- _Written instruction_: Without the pictures, extract every line from the start of the material to the line containing "ZT = ZC + 0.006", both ends included.

- _Available data_:
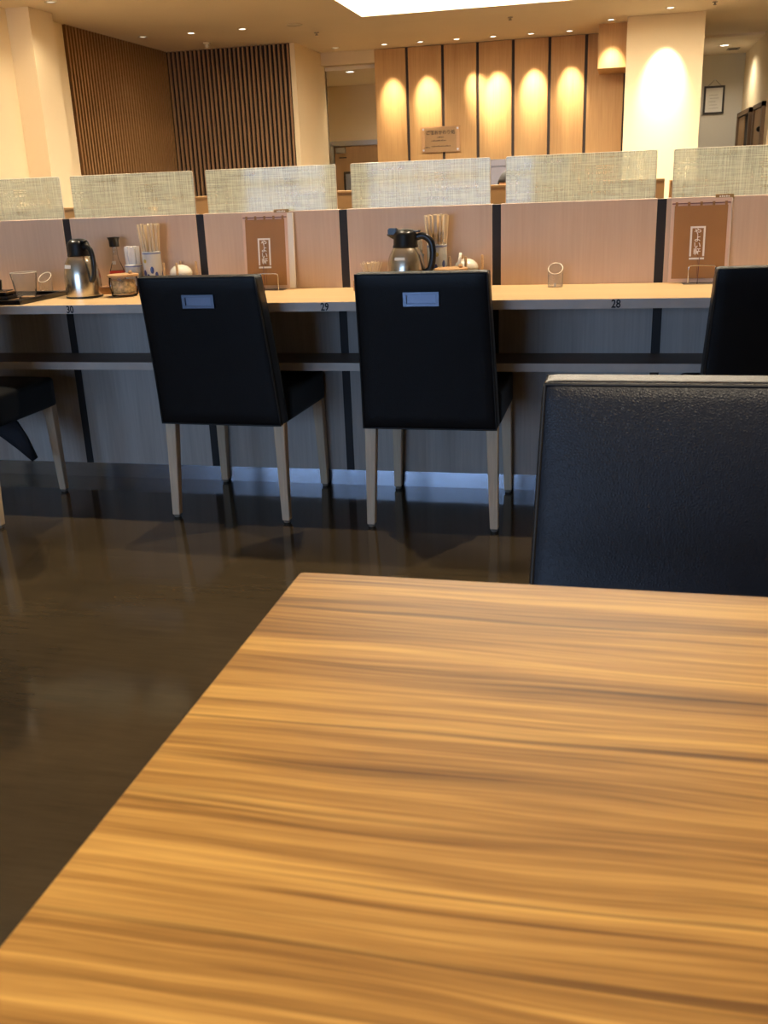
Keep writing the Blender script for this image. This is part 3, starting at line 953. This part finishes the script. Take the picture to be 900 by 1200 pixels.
# raised stopper piece on second jug
bm = bmesh.new(); add_box(bm, -0.016, 0.016, -0.056, -0.026, 0.186, 0.207)
bmesh.ops.bevel(bm, geom=list(bm.edges), offset=0.003, segments=2, affect='EDGES')
new_obj('spout_cap', fin(bm, 'spout_cap'), 'black_plastic', j2)

# wooden condiment trays
def ctray(x0, x1, y0, y1, label):
    t = thing('condiment_tray', label, 'tray', ((x0 + x1) / 2, (y0 + y1) / 2, ZC), 0, 'wooden condiment trays')
    hx, hy = (x1 - x0) / 2, (y1 - y0) / 2
    box('base', -hx, hx, -hy, hy, 0, 0.006, 'tray_wood', t)
    for q in ((-hx, hx, -hy, -hy + 0.008), (-hx, hx, hy - 0.008, hy), (-hx, -hx + 0.008, -hy + 0.008, hy - 0.008), (hx - 0.008, hx, -hy + 0.008, hy - 0.008)):
        box('rail', *q, 0.006, 0.028, 'tray_wood', t, 0.0015, 1)
ctray(-1.850, -1.470, 3.305, 3.405, 'wooden condiment tray beside the stainless jug at the left')
ctray(-0.72, -0.43, 3.305, 3.405, 'wooden condiment tray behind the middle chair')
ZT = ZC + 0.006

# chopstick cups
def stick_rot(lean, a, spin):
    ax = Vector((-math.sin(a), math.cos(a), 0))
    return (Matrix.Rotation(lean, 3, ax) @ Matrix.Rotation(spin, 3, 'Z')).to_euler()
def chop_cup(loc, label, rz=0.0, stalks=True):
    t = thing('chopstick_cup', label, 'cup', loc, rz, 'tulip pattern chopstick cups')
    R = 0.034
    lathe('cup', [(0, 0), (0.031, 0), (R, 0.004), (R, 0.140), (R - 0.003, 0.142), (R - 0.005, 0.138), (R - 0.005, 0.012), (0, 0.01)], 'white_ceramic', t, 32)
    patch('rim_band', R, 0.132, 0.1365, 0, 2 * PI - 0.001, 'pale_blue_glaze', t, 32, 0.0005)
    bm = bmesh.new()
    def ell(a, z, w_, h_, tipw=1.0):
        cv = bm.verts.new(((R + 0.0012) * math.cos(a), (R + 0.0012) * math.sin(a), z))
        ring = []
        for i in range(10):
            th = 2 * PI * i / 10
            aa = a + w_ / R * math.cos(th)
            ring.append(bm.verts.new(((R + 0.0006) * math.cos(aa), (R + 0.0006) * math.sin(aa), z + h_ * math.sin(th))))
        for i in range(10):
            bm.faces.new((cv, ring[i], ring[(i + 1) % 10]))
    for a, z, w_, h_ in ((-2.05, 0.065, 0.0068, 0.0125), (-1.65, 0.050, 0.0072, 0.013), (-1.95, 0.040, 0.003, 0.008), (-1.2, 0.076, 0.0068, 0.013), (-0.75, 0.058, 0.006, 0.012), (-2.55, 0.055, 0.006, 0.012), (0.2, 0.06, 0.006, 0.011), (1.2, 0.06, 0.006, 0.011), (2.4, 0.06, 0.006, 0.011)):
        ell(a, z, w_, h_)
    new_obj('tulip_print', fin(bm, 'tulip_print'), 'blue_glaze', t)
    bm = bmesh.new()
    for a, z in ((-2.05, 0.055), (-1.7, 0.042), (-1.25, 0.063), (-0.85, 0.047), (-2.45, 0.044)):
        add_tri = [(a - 0.03, 0.01), (a + 0.03, 0.01), (a, z)]
        bm.faces.new([bm.verts.new(((R + 0.0007) * math.cos(q), (R + 0.0007) * math.sin(q), zz)) for q, zz in add_tri])
    new_obj('stem_print', fin(bm, 'stem_print'), 'pale_blue_glaze', t)
    bm = bmesh.new(); ell(-1.95, 0.108, 0.0070, 0.0070)
    new_obj('sun_print', fin(bm, 'sun_print'), 'yellow_glaze', t)
    bm = bmesh.new(); add_box(bm, -0.0027, 0.0027, -0.0048, 0.0048, 0, 0.215)
    me = fin(bm, 'chopstick'); me.materials.append(MT('chopstick_wood'))
    rnd = random.Random(3)
    k = 0
    for ring_n, rad in ((15, 0.021), (9, 0.014), (4, 0.006)):
        for i in range(ring_n):
            a = 2 * PI * (i + 0.3 * rnd.random()) / ring_n
            o = bpy.data.objects.new('chopsticks', me)
            COL.objects.link(o)
            bx, by = rad * 0.85 * math.cos(a), rad * 0.85 * math.sin(a)
            lean = 0.09 * rad / 0.021
            o.parent = t
            o.location = (bx, by, 0.0175 + 0.006 * rnd.random())
            o.rotation_euler = stick_rot(lean, a, rnd.uniform(0, PI))
            k += 1
    return t
chop_cup((-1.652, 3.352, ZT), 'white and blue tulip cup packed with wooden chopsticks, left end of counter')
chop_cup((-0.594, 3.352, ZT), 'white and blue tulip cup packed with wooden chopsticks, behind the middle chair', 0.5)

# toothpick cups
def pick_cup(loc, label, h=0.095, R=0.031):
    t = thing('straw_cup', label, 'cup', loc, 0, 'cups of white paper-wrapped picks')
    lathe('cup', [(0, 0), (R - 0.003, 0), (R, 0.004), (R, h), (R - 0.003, h + 0.002), (R - 0.005, h - 0.002), (R - 0.005, 0.01), (0, 0.008)], 'white_ceramic', t, 28)
    patch('rim_band', R, h - 0.007, h - 0.003, 0, 2 * PI - 0.001, 'pale_blue_glaze', t, 28, 0.0005)
    bm = bmesh.new(); add_box(bm, -0.0045, 0.0045, -0.0034, 0.0034, 0, h + 0.050)
    me = fin(bm, 'wrapped_pick'); me.materials.append(MT('toothpick_paper'))
    rnd = random.Random(5)
    for n_, rad in ((14, 0.0180), (8, 0.011), (3, 0.004)):
        for i in range(n_):
            a = 2 * PI * (i + 0.4 * rnd.random()) / n_
            o = bpy.data.objects.new('wrapped_pick', me); COL.objects.link(o); o.parent = t
            o.location = (rad * math.cos(a), rad * math.sin(a), 0.010 + 0.006 * rnd.random())
            ln = 0.03 * rad / 0.0175
            o.rotation_euler = stick_rot(ln, a, rnd.uniform(0, PI))
pick_cup((-1.728, 3.352, ZT), 'small white cup of paper-wrapped picks beside the soy sauce bottle')
pick_cup((-0.672, 3.352, ZT), 'small white cup of paper-wrapped picks hidden behind the middle jug', 0.11)

# soy sauce bottle
t = thing('soy_sauce_bottle', 'clear soy sauce bottle with a black pouring cap', 'bottle', (-1.797, 3.354, ZT))
lathe('bottle', [(0, 0), (0.026, 0), (0.028, 0.004), (0.028, 0.055), (0.026, 0.075), (0.018, 0.098), (0.0105, 0.115), (0.009, 0.130), (0.009, 0.165), (0.0075, 0.165), (0.0075, 0.13)], 'clear_glass', t, 28)
lathe('sauce', [(0, 0.003), (0.0255, 0.004), (0.0255, 0.028), (0, 0.028)], 'black_lacquer', t, 24)
lathe('red_label', [(0.0283, 0.057), (0.0286, 0.058), (0.0278, 0.074), (0.0274, 0.0745)], 'soy_red', t, 28)
patch('white_label', 0.0182, 0.098, 0.110, -2.0, -1.2, 'white_sticker', t, 4, -0.004)
lathe('cap', [(0.0, 0.160), (0.017, 0.160), (0.018, 0.164), (0.018, 0.182), (0.0215, 0.190), (0.0225, 0.194), (0.017, 0.194), (0.012, 0.190), (0, 0.190)], 'black_plastic', t, 24)
# pickle jars
def pickle(loc, label):
    t = thing('pickle_jar', label, 'jar', loc, 0, 'glass jars with wooden lids')
    lathe('glass', [(0, 0), (0.040, 0), (0.046, 0.005), (0.050, 0.03), (0.052, 0.05), (0.050, 0.066), (0.051, 0.070), (0.048, 0.070), (0.046, 0.05), (0.042, 0.008), (0, 0.006)], 'clear_glass', t, 32)
    bm = rbox_bm(0.041, 0.041, 0.024, 0.02, 6)
    rnd = random.Random(2)
    for v in bm.verts: v.co += Vector((rnd.uniform(-1, 1), rnd.uniform(-1, 1), rnd.uniform(-1, 1))) * 0.003
    rr = math.hypot
    for v in bm.verts:
        d = math.hypot(v.co.x, v.co.y)
        if d > 0.041:
            v.co.x *= 0.041 / d; v.co.y *= 0.041 / d
    bmesh.ops.translate(bm, verts=bm.verts, vec=(0, 0, 0.034))
    new_obj('pickles', fin(bm, 'pickles'), 'pickle', t)
    lathe('lid', [(0, 0.070), (0.055, 0.070), (0.056, 0.073), (0.055, 0.077), (0.05, 0.078), (0, 0.078)], 'lid_wood', t, 32)
    lathe('lid_knob', [(0, 0.078), (0.006, 0.078), (0.008, 0.084), (0.005, 0.089), (0, 0.09)], 'lid_wood', t, 14, (0.030, 0, 0))
pickle((-1.714, 3.235, ZC), 'glass jar of brown pickles with a flat wooden lid by the left jug')
pickle((-0.525, 3.225, ZC), 'glass jar with a flat wooden lid hidden behind the middle chair back')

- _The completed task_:
Keep writing the Blender script for this image. This is part 3, starting at line 953. This part finishes the script. Take the picture to be 900 by 1200 pixels.
# raised stopper piece on second jug
bm = bmesh.new(); add_box(bm, -0.016, 0.016, -0.056, -0.026, 0.186, 0.207)
bmesh.ops.bevel(bm, geom=list(bm.edges), offset=0.003, segments=2, affect='EDGES')
new_obj('spout_cap', fin(bm, 'spout_cap'), 'black_plastic', j2)

# wooden condiment trays
def ctray(x0, x1, y0, y1, label):
    t = thing('condiment_tray', label, 'tray', ((x0 + x1) / 2, (y0 + y1) / 2, ZC), 0, 'wooden condiment trays')
    hx, hy = (x1 - x0) / 2, (y1 - y0) / 2
    box('base', -hx, hx, -hy, hy, 0, 0.006, 'tray_wood', t)
    for q in ((-hx, hx, -hy, -hy + 0.008), (-hx, hx, hy - 0.008, hy), (-hx, -hx + 0.008, -hy + 0.008, hy - 0.008), (hx - 0.008, hx, -hy + 0.008, hy - 0.008)):
        box('rail', *q, 0.006, 0.028, 'tray_wood', t, 0.0015, 1)
ctray(-1.850, -1.470, 3.305, 3.405, 'wooden condiment tray beside the stainless jug at the left')
ctray(-0.72, -0.43, 3.305, 3.405, 'wooden condiment tray behind the middle chair')
ZT = ZC + 0.006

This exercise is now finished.